The "Wheel of Fortune" crew came through town this weekend in a contestant search. My wife and I took our 6-year-old son, who is a big "Wheel" fan, to the mall to try out. Maybe we'd be lucky.
My wife is the puzzle master in our household. Each Sunday, everyone in our house has to be quiet during the Will Shortz segment on NPR, and she needs her sudoku time. And she's great at "Wheel." Vowels? She doesn't need to buy any stinkin' vowels. She'd be a great contestant on the show.
I'm OK at such things, but not stellar. So naturally, I was the one who ended up on the "Wheel" stage Sunday. Here's how the game works when it goes on the road:
- About 500 "Wheel" hopefuls line up in a vacant department store and fill out forms that pose the usual questions, plus one asking "what makes you interesting?"
- The forms are pulled from a bin five at time, and those five people take the stage.
- A fake Pat Sajak and fake Vanna White run the game.
- The fake Sajak asks contestants about themselves: name, occupation and what makes them interesting.
- The game begins.
- Contestants don't spin the wheel. They just call out letters, including vowels. The first contestant to get the puzzle wins, and the game is over.

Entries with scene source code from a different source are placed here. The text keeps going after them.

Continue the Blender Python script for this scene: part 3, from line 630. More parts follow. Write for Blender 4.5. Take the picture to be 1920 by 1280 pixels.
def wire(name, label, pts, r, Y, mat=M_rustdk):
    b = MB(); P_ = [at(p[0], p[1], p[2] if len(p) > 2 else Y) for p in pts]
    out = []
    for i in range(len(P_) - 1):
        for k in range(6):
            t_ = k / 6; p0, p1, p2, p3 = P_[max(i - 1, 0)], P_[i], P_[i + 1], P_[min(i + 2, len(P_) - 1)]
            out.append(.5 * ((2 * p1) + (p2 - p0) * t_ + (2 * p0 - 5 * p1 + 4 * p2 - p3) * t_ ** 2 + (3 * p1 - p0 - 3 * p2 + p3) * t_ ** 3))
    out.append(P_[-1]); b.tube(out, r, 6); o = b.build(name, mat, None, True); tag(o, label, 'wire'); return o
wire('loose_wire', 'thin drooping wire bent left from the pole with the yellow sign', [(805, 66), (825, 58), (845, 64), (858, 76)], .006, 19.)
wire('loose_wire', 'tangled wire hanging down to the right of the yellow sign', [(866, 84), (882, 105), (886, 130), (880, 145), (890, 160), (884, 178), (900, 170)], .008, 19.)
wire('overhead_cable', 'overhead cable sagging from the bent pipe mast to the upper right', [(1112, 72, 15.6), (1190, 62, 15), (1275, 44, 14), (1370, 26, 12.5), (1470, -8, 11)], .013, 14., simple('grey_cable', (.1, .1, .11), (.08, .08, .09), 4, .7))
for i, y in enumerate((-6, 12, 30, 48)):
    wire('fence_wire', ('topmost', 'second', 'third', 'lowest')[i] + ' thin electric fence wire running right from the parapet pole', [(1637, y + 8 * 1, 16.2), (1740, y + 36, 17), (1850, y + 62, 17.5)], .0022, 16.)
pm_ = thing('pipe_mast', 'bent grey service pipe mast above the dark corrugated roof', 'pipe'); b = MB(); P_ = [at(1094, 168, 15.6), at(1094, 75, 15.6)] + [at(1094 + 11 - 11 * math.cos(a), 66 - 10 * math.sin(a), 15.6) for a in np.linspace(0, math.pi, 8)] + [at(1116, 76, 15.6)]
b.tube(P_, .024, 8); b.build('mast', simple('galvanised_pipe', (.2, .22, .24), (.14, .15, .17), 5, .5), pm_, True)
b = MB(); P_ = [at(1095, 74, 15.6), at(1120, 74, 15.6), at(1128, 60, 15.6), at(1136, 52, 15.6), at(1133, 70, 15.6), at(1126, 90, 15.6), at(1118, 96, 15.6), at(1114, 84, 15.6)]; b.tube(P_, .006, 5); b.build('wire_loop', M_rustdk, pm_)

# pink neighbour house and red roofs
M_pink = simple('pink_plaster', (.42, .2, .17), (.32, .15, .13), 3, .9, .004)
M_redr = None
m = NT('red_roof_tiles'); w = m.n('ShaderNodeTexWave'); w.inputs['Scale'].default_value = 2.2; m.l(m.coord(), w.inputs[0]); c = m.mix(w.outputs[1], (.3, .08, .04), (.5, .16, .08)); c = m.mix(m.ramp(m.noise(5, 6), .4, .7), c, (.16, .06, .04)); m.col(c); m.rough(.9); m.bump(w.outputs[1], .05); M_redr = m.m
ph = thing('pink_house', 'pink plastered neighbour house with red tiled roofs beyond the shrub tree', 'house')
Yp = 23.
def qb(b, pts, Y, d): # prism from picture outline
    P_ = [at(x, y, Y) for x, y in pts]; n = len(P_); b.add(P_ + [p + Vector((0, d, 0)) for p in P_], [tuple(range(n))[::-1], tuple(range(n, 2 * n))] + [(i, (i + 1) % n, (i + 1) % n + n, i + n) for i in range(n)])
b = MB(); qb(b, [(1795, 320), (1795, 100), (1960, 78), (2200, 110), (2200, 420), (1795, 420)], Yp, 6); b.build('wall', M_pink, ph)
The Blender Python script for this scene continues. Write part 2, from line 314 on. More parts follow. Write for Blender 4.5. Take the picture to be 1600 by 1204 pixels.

- All five contestants get some swag as they step off the stage: items such as "Wheel" T-shirts and glossy photos of Sajak and White.
- Five more lucky people get their chance.
My name was called in the fourth round of contestants. I wasn't nervous about being on stage or being interviewed. But I was nervous about disclosing my occupation. Earlier, the audience had booed when a woman said she was an office manager for "some lawyers." And another was hissed when she said she was a fan of Duke University athletics. How would this crowd, with lots of Wolfpack red in evidence, react to a professor from UNC, not to mention a former member of the dreaded mainstream media?
I got lucky again. When the fake Sajak asked me what I did for a living, I replied: "I
am a journalism professor at UNC-Chapel Hill." The audience roared in approval. I roared back: "Yeah!" (The fake Sajak had been encouraging us to be as enthusiastic as possible.) For my interests, I told our host that I liked playing tennis with my son and listening to '80s music. I got lucky one more time: The fake Sajak didn't ask me to sing or dance, as he had done with other contestants. My performance of "Careless Whisper" may have turned the audience against me, after all.
The game itself took less time than the interviews. I only got to call one letter (T), and I didn't win the puzzle. My luck had run out. The answer, by the way, was Research Triangle Park, as many of the puzzles had a local flavor.
If the "Wheel" people liked my performance, I will get a call within four weeks to return to the mall for more realistic simulation of the game, and from there, to a taping in California. It would be fun if that happened, but if not, that's fine too. It was a thrill to get a chance to play -- and to know that 500 people will cheer for an editing professor.